Friday, April 10, 2009


Not really a lot to say as it has been so disastrous that everybody will have heard about it. Fortunately it was a long way from us, although we have felt a couple of the heavy aftershocks.
We can only imagine what the people involved are going through.
There has been quite a few efforts to help by the English community across Central Italy with people wanting to do something and some wanting to get personally involved. Some who have holiday homes in the region are offering them to those now without homes. Brilliant. They have made them available for at least 6 months.
We have donated some funds to the expert emergency services, which seemed to us to be the best thing we can do in the circumstances.

Gorge of Hell

I know we have talked about this before, but we have a friend staying with us for a few days and yesterday we took her up to the gorge along, of course, with Bert. Unfortunately we forgot the camera.
The river was quite full from all the water from the snow-melt and there is still quite a lot of snow on the tops of the mountains.
As we came down the path to where the gorge trail really starts there appeared to have been a huge landslide that covered the river and the path. When we got closer to it though, it turned out to be snow with all sorts of vegetative detritus. The river was gurgling away underneath it. From both ends it looked like the ingress and egress of water in an underground cavern where the water disappeared and reappeared.
There was no problem walking over it so we could be reunited with the path. We came across another couple of massive movements of snow further down the valleys. They looked like mini-glaciers (I have never actually seen a glacier in real life, only pictures so I am sort of guessing here, but the logistics must be the same).
We had a lovely walk through the gorge and Bertie loved experiencing the new terrain.
We stopped for a picnic – we had bought some porchetta from the market on our way there. Porchetta is a huge roll of herb-stuffed pork, roasted and covered in crackling. It is sold in slices. Yummy. Anyway after lunch we set off again and came across another of these snow slides blocking our way but much tinier. We walked across, the surface being very hard, but we had now left the route of the path and had to get back to it. The snow slide was petering out, but yours truly decided to take a short cut and stepped onto the snow that lead down to the path. There was a slight problem. This particular lot of snow had no substance to it whatsoever. My foot went straight though the surface and I went “a over t” with impressive speed and landed in a crumpled heap on the cold, wet, stony path. I did feel a bit of a tit I must say. Bertie thought it was a fantastic new game and came bounding over to join in the fun and started to lick me and bite my hands – strange dog. But after much rubbing off of imaginary flecks of something and muttering “I’m fine, I’m fine” to La D and our guest, I hobbled on with nothing more than a bruised ego.
Fortunately there no more incidences of the negative sort and we continued to have a very enjoyable walk.

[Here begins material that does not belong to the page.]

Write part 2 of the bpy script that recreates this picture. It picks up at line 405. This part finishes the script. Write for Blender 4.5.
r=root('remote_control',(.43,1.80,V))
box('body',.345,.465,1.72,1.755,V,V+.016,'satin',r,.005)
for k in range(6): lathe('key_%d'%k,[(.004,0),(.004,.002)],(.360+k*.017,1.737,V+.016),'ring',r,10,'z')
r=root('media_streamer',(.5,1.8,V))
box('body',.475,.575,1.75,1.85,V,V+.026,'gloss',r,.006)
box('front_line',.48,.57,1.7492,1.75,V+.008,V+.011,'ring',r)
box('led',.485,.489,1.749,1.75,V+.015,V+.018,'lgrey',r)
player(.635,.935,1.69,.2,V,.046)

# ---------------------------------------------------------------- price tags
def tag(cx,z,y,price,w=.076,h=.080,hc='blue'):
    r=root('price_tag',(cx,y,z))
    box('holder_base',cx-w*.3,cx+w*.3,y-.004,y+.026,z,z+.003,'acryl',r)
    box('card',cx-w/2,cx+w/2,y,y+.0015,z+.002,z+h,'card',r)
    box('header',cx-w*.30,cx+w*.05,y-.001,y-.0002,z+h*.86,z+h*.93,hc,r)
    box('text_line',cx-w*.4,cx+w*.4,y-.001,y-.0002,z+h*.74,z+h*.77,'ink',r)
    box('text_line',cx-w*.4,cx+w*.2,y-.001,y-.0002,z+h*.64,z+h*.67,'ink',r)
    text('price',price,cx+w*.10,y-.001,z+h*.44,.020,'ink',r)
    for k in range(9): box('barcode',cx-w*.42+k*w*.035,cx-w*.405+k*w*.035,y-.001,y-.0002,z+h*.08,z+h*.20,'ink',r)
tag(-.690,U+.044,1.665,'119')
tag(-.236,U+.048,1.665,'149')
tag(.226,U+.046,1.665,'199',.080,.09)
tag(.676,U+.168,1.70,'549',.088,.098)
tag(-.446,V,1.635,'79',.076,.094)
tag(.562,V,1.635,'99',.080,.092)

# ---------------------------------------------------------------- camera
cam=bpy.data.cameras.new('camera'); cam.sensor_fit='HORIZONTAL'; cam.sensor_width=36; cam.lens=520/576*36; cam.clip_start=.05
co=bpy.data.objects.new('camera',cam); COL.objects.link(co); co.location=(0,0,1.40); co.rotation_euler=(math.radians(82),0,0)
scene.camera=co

The other morning I took Bert out for his early morning perambulation. We were walking across the fields to a small olive grove when I saw a fox starting to cross the grove. He or she was looking in perfect condition and had a beautiful coat.
I haven’t seen many foxes, but what always stands out in my memory of them is the way they carry their tails; dead straight and horizontal to the ground.
The fox turned and saw me after I had been watching it for a few seconds – Bertie had run off the other way and hadn’t seen it – and it just quickened its pace and made for the woods on the other side of the grove, it’s tail remaining ramrod straight.
A moment or two later Bert came bounding over and I was hoping he wouldn’t pick up the scent of the fox or he would have been off. He’s still very much a pup and although he’s getting better at heeding our commands, there is much progress to be made.


The hills around us are covered at the moment in cherry blossom. There is a lot of commercial growing of cherries here and it does make wonderful sight seeing serried ranks of cherry trees in full bloom. Gorgeous.

En garde!

All right, fencing. We have trebled Bertie’s area of garden that he can have the run of without going into the neighbours or onto the road. We are also attempting to keep the cinghiale out as we intend to move our orto (vegetable garden) into one place.
Anyway we will have to wait and see if it all works the way we want it to.

Temperature rising

It has been a lovely warm and sunny week so far. You can almost see the grass growing. The decespugliatore (strimmer) is back in full swing. Although I have encountered a problem whilst using it. Bertie.
Yes, that’s right, Bertie thinks this noisy, smelly machine that has an open metal blade that spins around at 7000 rpm is a cracking big toy just right to play with. The dog’s demented. So we are trying to train him otherwise. It is a slow process, but we will succeed.